Perkins: Lewis ignores plank written for him in Democratic platform
Promise to aid coal industry stands out as one of few definite New Deal pledges
By Fred W. Perkins, Pittsburgh Press staff writer
Washington –
John L. Lewis, who is trying to shepherd the United Mine Workers and their voting relatives away from support of President Roosevelt, didn’t show at the Democratic National Convention, but a platform plank was written for him just the same.
It is a peculiar plank because it is definite. It stands out amid the many general and the ambiguous statements. It pledges “federal legislation to assure stability of products, employment, distribution and prices in the bituminous coal industry to create a proper balance between consumer, producer and mine worker.”
This is a restatement of the aims of the now-defunct “Guffey Act” – first enacted in 1935 and declared unconstitutional by the Supreme Court, reenacted in 1937 and upheld, extended experimentally twice by Congress, and finally allowed to die a year ago, because the legislators were in no mood to do anything desired by Mr. Lewis. He was then in the middle of his long strike-punctuated fight against wartime wage policies.
New bills pending
Bills to revive this legislation are now pending in both Senate and House, but not one bears the name of the original sponsor, Senator Joseph F. Guffey (D-PA). The coal operators who brought about the introductions decided they could do better without the Guffey label. Nor have Mr. Lewis nor any of his legislative aides appeared prominently in support of the proposal.
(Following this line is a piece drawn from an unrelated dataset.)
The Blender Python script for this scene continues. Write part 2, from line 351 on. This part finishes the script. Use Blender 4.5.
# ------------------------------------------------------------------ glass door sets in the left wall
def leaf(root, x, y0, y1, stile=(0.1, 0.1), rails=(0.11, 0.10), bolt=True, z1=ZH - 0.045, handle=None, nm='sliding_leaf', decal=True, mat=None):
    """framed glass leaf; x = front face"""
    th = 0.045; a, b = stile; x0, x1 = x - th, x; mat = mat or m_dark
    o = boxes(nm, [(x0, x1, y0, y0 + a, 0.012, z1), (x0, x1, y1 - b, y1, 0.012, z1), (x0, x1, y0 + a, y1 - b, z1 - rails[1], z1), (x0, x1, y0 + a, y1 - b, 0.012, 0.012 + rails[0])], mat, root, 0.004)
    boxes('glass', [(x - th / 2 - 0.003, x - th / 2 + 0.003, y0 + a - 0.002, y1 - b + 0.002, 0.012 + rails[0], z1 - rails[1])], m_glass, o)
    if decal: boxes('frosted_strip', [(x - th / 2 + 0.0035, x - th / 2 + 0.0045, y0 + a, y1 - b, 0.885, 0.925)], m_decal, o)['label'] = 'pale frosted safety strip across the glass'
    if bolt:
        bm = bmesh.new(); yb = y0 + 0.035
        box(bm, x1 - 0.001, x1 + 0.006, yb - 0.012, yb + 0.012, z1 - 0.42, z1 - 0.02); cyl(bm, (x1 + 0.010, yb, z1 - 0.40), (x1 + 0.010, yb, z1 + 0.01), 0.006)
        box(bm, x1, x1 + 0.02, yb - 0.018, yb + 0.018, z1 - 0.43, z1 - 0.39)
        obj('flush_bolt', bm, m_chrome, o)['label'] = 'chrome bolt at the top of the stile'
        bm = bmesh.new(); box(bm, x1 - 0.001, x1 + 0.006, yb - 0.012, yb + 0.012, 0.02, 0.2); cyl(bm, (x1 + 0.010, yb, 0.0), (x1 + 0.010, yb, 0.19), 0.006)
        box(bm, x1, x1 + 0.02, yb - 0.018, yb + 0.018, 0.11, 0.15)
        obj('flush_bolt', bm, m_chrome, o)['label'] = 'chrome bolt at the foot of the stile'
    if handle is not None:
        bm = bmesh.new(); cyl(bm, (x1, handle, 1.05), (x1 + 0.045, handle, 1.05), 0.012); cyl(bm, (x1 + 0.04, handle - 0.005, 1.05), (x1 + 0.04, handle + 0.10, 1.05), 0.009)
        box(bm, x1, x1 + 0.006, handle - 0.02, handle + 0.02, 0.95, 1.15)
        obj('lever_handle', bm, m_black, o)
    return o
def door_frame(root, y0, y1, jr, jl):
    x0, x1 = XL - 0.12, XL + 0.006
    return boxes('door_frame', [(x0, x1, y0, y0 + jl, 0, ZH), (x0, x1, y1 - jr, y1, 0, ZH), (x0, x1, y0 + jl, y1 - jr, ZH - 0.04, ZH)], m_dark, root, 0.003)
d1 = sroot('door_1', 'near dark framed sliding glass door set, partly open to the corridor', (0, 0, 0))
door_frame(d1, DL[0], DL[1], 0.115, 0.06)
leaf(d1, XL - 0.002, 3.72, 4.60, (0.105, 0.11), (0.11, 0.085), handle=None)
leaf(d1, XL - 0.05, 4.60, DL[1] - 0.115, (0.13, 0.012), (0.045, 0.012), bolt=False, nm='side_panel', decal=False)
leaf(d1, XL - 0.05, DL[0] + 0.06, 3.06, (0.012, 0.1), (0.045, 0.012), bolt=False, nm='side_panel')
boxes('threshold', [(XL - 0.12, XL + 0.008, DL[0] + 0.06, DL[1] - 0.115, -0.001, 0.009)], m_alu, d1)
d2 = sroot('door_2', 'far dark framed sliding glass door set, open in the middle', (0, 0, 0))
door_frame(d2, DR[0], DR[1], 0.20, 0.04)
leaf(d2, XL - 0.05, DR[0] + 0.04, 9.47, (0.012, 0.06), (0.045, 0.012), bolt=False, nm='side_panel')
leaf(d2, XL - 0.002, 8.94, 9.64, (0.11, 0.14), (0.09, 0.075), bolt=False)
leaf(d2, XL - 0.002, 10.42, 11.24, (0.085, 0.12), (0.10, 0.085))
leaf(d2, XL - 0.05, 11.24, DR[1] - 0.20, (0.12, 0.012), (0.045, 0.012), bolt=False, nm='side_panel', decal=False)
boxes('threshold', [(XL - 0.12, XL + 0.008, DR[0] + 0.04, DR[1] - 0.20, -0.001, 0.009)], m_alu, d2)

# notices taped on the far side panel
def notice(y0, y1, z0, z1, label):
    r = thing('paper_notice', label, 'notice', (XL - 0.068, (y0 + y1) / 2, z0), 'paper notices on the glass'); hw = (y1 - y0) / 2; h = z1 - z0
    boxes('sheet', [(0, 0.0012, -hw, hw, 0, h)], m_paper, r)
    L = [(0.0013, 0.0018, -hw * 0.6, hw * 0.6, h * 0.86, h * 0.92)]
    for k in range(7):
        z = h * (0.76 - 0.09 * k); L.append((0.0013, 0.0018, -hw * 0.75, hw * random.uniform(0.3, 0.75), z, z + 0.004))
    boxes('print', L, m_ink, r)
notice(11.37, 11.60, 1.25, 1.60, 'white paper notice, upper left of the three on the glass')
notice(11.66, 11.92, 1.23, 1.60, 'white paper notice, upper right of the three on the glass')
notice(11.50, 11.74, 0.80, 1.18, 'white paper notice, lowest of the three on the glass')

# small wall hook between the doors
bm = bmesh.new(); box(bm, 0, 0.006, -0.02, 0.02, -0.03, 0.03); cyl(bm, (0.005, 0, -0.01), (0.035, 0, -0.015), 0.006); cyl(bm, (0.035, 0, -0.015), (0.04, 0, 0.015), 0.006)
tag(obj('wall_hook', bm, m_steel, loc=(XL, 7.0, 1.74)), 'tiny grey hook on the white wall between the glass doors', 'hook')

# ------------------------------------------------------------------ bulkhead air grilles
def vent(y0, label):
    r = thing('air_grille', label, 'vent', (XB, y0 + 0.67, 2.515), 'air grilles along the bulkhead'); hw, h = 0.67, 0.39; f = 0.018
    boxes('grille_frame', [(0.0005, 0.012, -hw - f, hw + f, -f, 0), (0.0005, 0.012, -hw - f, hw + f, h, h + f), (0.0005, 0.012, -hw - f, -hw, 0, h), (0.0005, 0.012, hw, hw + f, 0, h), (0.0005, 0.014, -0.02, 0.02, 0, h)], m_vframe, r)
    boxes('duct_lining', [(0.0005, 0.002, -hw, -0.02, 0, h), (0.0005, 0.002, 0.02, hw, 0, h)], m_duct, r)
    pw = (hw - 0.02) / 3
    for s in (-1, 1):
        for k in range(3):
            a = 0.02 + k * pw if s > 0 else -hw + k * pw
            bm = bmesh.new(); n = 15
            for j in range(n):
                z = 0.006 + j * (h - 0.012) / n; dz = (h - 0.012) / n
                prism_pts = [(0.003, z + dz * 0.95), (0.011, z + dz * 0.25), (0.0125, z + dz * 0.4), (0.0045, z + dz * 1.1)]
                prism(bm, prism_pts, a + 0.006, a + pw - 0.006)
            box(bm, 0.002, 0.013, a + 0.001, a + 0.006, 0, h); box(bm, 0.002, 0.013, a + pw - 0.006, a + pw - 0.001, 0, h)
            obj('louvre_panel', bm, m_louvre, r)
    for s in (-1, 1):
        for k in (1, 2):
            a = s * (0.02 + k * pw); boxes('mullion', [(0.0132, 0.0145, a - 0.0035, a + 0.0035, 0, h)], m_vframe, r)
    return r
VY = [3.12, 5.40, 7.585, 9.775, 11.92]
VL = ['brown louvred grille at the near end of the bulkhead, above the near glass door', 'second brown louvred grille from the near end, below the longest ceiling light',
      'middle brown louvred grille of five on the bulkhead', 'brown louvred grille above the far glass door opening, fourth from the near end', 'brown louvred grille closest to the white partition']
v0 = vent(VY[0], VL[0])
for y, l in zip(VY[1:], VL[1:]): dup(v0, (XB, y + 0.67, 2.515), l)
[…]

But the mine workers leadership is much in favor of this kind of a law as a means of maintaining coal prices so that miners’ wages can be saved from a nosedive at the end of the war.
The story of how this plank got in the Democratic platform includes an appearance on its behalf by Charles O’Neill, operator who leads the industry school of thought that the coal industry cannot prosper without federal maintenance of prices; and also a belief by some Democrats, said to include Frank Hague of New Jersey, that it would be a good idea for the purpose of stopping what they were told was a trek of miners away from the Democratic Party.
GOP not committed
No corresponding promise is in the Republican platform, but GOP Chairman Herbert Brownell Jr. said he sees indications of a heavy miner vote in favor of the Dewey-Bricker ticket. Incidentally, a large part of this vote is in states where it might swing electoral votes – such as Pennsylvania, West Virginia, Ohio, Indiana and Illinois.
A difference between this year and 1940 is that the Lewis declaration of four years ago was made only a short time before the election, while now the miners’ leader will have several months in which to spread his anti-Roosevelt doctrine through his organization. This union will open its convention, of about 2,500 delegates, in Cincinnati on Sept. 12. The political intentions of the leadership, and some indication of the response from the rank and file, are expected to come into the open at that time.
A big pro-Roosevelt labor convention will run almost concurrently. It will be the annual gathering of the CIO United Auto Workers, opening Sept. 11 in Grand Rapids, Michigan. R. J. Thomas, Richard Frankensteen and other leaders of the auto workers were foremost in the fight for Henry A. Wallace at last week’s proceedings in Chicago and were disappointed, but, like all other CIO spokesmen, are pledged to go down the line for the Roosevelt ticket.